High performance low temperature polycrystalline Si thin-film transistors fabricated by silicide seed-induced lateral crystallization

Abstract

A novel and simple crystallization method for high performance polycrystalline silicon (poly-Si) thin-film transistors (TFTs) using Ni silicide seed-induced lateral crystallization (SILC) was proposed in this study, and it includes no additional deposition and/or etching processes that are not found in the fabrication of conventional metal-induced lateral crystallization (MILC) TFTs. The poly-Si thin films crystallized by SILC were characterized by x-ray photoelectron spectroscopy (XPS), x-ray diffraction (XRD), field emission scanning electron microscopy (FESEM), and Micro-Raman spectroscopy.
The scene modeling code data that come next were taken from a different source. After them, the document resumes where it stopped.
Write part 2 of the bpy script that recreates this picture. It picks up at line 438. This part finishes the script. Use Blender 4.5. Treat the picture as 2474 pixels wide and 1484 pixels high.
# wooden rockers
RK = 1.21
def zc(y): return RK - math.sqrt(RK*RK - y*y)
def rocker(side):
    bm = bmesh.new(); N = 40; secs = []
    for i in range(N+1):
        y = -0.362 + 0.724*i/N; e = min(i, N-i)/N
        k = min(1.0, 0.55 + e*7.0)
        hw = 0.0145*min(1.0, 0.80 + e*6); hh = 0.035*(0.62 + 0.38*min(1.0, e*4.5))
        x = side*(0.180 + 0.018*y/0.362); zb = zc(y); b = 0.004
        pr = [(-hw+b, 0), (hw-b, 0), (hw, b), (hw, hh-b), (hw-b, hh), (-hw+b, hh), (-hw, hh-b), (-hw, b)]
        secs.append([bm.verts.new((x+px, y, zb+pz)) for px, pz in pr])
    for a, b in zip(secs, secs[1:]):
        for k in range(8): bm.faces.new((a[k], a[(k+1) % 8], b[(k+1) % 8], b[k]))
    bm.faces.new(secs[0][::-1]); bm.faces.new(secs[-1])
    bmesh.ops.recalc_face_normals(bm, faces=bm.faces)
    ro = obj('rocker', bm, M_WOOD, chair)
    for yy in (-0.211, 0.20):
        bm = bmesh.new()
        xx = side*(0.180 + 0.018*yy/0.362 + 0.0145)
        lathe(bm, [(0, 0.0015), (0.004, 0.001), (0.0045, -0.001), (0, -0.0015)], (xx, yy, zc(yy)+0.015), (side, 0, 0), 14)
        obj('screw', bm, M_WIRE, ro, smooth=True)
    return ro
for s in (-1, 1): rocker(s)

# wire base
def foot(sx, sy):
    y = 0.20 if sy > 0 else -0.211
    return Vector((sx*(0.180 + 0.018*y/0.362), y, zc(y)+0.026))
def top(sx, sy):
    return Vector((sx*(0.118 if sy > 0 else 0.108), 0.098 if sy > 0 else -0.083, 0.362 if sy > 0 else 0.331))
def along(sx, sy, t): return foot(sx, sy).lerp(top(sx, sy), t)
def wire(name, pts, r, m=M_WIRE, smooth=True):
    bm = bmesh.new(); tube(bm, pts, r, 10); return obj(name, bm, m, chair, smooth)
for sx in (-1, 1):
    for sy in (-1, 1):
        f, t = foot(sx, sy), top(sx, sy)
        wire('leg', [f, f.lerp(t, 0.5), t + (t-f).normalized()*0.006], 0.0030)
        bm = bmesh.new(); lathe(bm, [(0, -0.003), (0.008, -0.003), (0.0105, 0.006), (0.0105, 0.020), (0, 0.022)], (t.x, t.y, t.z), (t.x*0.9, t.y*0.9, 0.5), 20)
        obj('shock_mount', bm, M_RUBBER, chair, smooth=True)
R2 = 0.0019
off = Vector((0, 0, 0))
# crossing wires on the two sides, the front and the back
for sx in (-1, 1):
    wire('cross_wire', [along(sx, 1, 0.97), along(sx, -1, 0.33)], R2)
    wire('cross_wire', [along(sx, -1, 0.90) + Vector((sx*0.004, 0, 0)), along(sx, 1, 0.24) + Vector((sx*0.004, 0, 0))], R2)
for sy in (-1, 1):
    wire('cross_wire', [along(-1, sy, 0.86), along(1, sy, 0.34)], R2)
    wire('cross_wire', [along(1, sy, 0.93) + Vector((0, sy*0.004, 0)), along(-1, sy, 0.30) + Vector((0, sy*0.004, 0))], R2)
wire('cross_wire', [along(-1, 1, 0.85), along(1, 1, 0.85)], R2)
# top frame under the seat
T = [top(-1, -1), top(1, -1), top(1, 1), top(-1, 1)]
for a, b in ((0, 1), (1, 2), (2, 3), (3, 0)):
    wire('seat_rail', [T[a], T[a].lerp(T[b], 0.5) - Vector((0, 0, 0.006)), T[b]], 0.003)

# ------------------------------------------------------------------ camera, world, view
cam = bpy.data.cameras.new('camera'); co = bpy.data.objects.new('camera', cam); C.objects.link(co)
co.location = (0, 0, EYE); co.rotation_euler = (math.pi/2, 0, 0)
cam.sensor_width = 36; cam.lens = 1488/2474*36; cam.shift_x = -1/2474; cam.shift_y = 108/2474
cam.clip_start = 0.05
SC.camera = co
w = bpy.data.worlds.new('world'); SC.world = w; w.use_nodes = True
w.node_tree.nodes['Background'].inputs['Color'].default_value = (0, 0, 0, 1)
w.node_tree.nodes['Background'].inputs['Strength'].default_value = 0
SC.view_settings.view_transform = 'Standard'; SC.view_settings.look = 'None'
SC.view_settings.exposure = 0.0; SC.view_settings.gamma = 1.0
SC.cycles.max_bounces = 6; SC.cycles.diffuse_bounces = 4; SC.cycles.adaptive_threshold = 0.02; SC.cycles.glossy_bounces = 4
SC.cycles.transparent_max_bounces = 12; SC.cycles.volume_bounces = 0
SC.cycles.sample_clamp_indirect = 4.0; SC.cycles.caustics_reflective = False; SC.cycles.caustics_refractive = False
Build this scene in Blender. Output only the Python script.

The electrical properties were obtained from ID-VG transfer curves and the interface trap density was determined by Levinson plot analysis. The results show that SILC poly-Si films have lower Ni contamination, better crystallinity, and higher crystalline fraction than MILC poly-Si films. The p-channel SILC poly-Si TFTs exhibited a mobility of 66 cm2/V·s, a minimum leakage current of 3.4 × 10−11 A at VD = −5 V, a subthreshold slope of 0.85 V/dec, and a maximum on/off ratio of 5.0 × 106, all of which resulted in a high-performance device which surpassed conventional MILC poly-Si TFTs.